O lado sombrio do novo líder europeu

Entre as sombras que pairam sobre Macron está a forma como o seu Governo está a lidar com a crise migratória que assola a Europa – e a França.

Esta foi uma das consequências da eleição de Trump, cujo primeiro ano como Presidente passou agora, e da sua agenda isolacionista cada vez mais cega, pondo em causa as parcerias com aliados históricos tão importantes como o Reino Unido, agora a vogar desamparado num oceano de incógnitas motivadas pelo “Brexit”. O facto é que Emmanuel Macron se tornou o líder informal da Europa e até de um Ocidente sem bússola, pelo menos o único chefe político com um projecto de reconstrução das estruturas europeias e das relações internacionais.

Os efeitos da sua consagração fizeram-se sentir, por estes dias, nas cimeiras que manteve com Theresa May e Angela Merkel, duas chefes de Governo muito fragilizadas nos respectivos países (a primeira pelo “Brexit” e as convulsões internas do seu executivo; a segunda pelas dificuldades em formar uma nova coligação depois dos resultados frustrantes das últimas eleições). May precisa de um apoio na Europa para não ficar a navegar sozinha num mar de horizontes ameaçadores. E o "guia de marcha" europeu de Macron é aquele que resta a Merkel para poder encontrar uma plataforma governativa com o SPD. Quando a França se torna uma âncora para o Reino Unido e até para a Alemanha, o destino do jovem Presidente francês parece continuar impulsionado pelos ventos do destino que, contra quase todos os prognósticos, o fizeram chegar ao Eliseu.

Mas se Macron ganhou já um estatuto de iluminado político, as primeiras sombras ameaçam projectar-se no seu caminho. E entre elas paira, sobretudo, a forma como o seu Governo está a lidar com a crise migratória que assola a Europa – e a França. Apesar das promessas feitas durante a campanha presidencial e nos primeiros meses do seu mandato sobre uma abordagem mais "humana" da questão, as recentes medidas tomadas pelo ministério do Interior francês para controlar o fluxo migratório parecem ir no sentido oposto e constituem "uma negação de humanidade insuportável", segundo o Nobel da Literatura J.M.G. Le Clézio, num artigo publicado no penúltimo L’Obs (e ao qual Macron se teria mostrado particularmente susceptível).

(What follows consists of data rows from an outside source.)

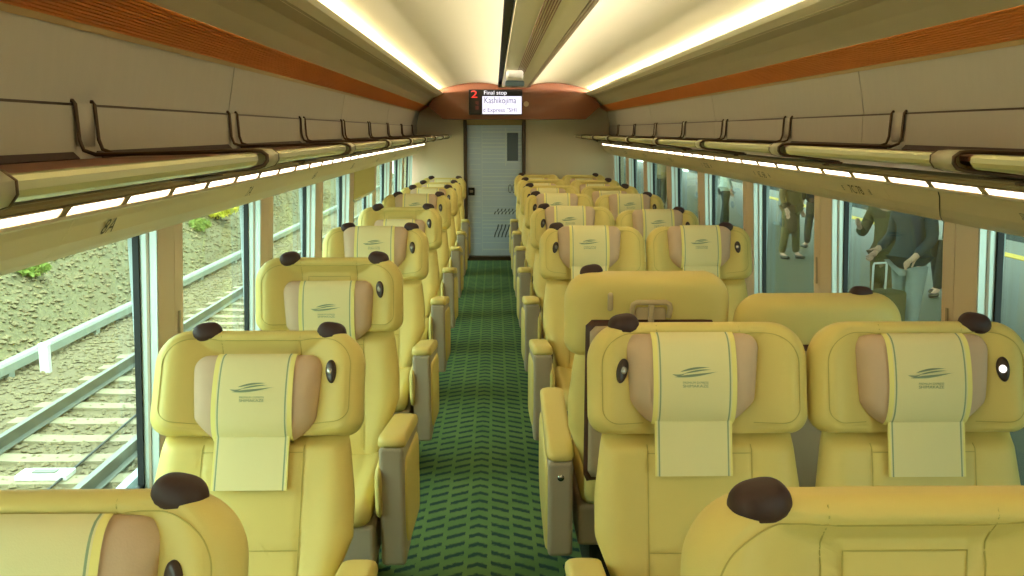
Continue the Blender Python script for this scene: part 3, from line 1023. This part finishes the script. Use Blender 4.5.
#EXTERIOR
# ------------------------------------------------------------------ outside, left: railway and embankment
M['ballast'] = mat('ballast_ground', (122, 106, 78), 0.9, bump=0.6, bscale=26, var=0.35, vscale=22)
M['stone'] = mat('ballast_stone', (134, 118, 90), 0.9, var=0.3, vscale=3)
M['hill'] = mat('embankment_dry_grass', (116, 106, 74), 0.95, bump=0.6, bscale=18, var=0.6, vscale=16)
M['grass'] = mat('grass_blades', (140, 134, 84), 0.9, var=0.3, vscale=30)
M['leaf'] = mat('shrub_leaf', (120, 136, 52), 0.8, var=0.3, vscale=6)
M['leaf_yellow'] = mat('shrub_leaf_yellow', (214, 204, 60), 0.8, var=0.2, vscale=6)
M['stem'] = mat('shrub_stem', (96, 76, 54), 0.8)
M['steel'] = mat('rail_steel', (118, 120, 110), 0.35, 0.6)
M['sleeper'] = mat('sleeper_concrete', (156, 142, 114), 0.85, var=0.1, vscale=12)
M['concrete'] = mat('concrete_pale', (150, 156, 142), 0.8, var=0.12, vscale=5)
ZG = -1.92
for _k in ('hill', 'ballast'):
    for _n in M[_k].node_tree.nodes:
        if _n.type == 'BUMP':
            _n.inputs['Distance'].default_value = 0.05
M['hill_stone'] = mat('embankment_stone', (132, 116, 84), 0.9, var=0.4, vscale=4)

def noise2(x, y):
    return 0.5 * sin(x * 1.7 + 1.3 * sin(y * 0.9)) + 0.3 * sin(y * 2.3 + 1.1 * x) + 0.2 * sin(4.1 * x - 3.3 * y) + 0.12 * sin(9.3 * x + 7.7 * y) + 0.10 * sin(15.1 * y - 11.0 * x)

def hill_z(x, y):
    d = -7.9 - x
    if d <= 0: return ZG
    r = min(d, 6.0)
    return ZG + r * 0.80 + (d - r) * 0.12 + 0.10 * noise2(x * 1.3, y * 1.1) * min(1, d)

gv = MB().box(-9.0, -1.3, -8, 75, ZG - 0.3, ZG).build('ballast_bed', M['ballast'])
tag(gv, kind='structure')
vs, fs = [], []
NX, NY = 60, 200
for j in range(NY + 1):
    y = -8 + 83 * (j / NY) ** 1.25
    for i in range(NX + 1):
        x = -7.85 - 14 * (i / NX) ** 1.4
        vs.append((x, y, hill_z(x, y)))
for j in range(NY):
    for i in range(NX):
        a = j * (NX + 1) + i
        fs.append((a, a + 1, a + NX + 2, a + NX + 1))
em = MB().add(vs, fs).build('embankment', M['hill'], None, True)
tag(em, kind='structure')

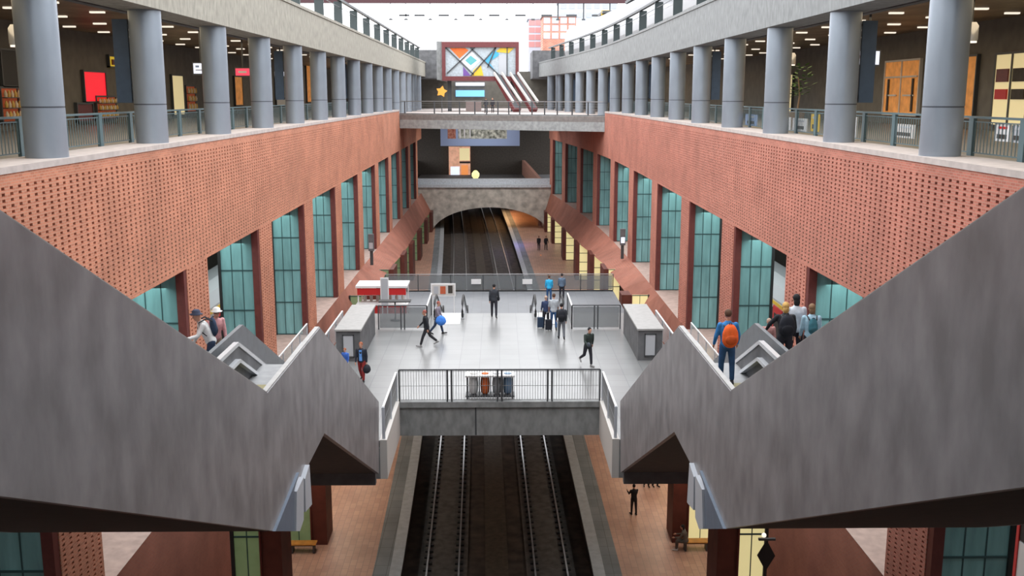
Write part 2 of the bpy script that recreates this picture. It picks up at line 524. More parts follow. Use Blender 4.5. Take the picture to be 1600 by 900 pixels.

A política do Governo francês é, genericamente, a de separar os imigrantes em fuga das zonas de guerra daqueles que tentam escapar da miséria e da fome nos respectivos países – os primeiros teriam direito a asilo e os segundos seriam repatriados –, recorrendo a métodos brutais como a destruição dos acampamentos improvisados e hostilizando as organizações de apoio humanitário.

Como em tempos afirmou Michel Rocard, a França "não pode acolher toda a miséria do mundo" e, por outro lado, a grande maioria dos franceses – e dos europeus – manifestam uma viva oposição à vaga migratória, por razões de segurança e temor do terrorismo. Mas, precisamente, o triunfo das razões securitárias sobre as razões humanitárias acaba por revelar a impotência política para lidar com um fenómeno que extravasa as fronteiras da Europa actual. E se não há soluções satisfatórias para lidar com o problema, são os métodos empregues para resolvê-lo que levam um núcleo significativo dos apoiantes de Macron a questionar a duplicidade que o Presidente tem manifestado sobre a questão (um dos subscritores de uma importante tribuna publicada no Le Monde é o autor do programa eleitoral de Macron, o economista Jean Pisani-Ferry, outro motivo de desagrado presidencial).

A crise migratória está instalada no coração da Europa e não haverá – se houver – solução para ela sem ser à escala europeia. Em todo o caso, é ilusório pensar que a refundação da Europa proposta por Macron pode escamotear uma questão central dos direitos do homem – sobretudo no país que os consagrou como valores fundamentais.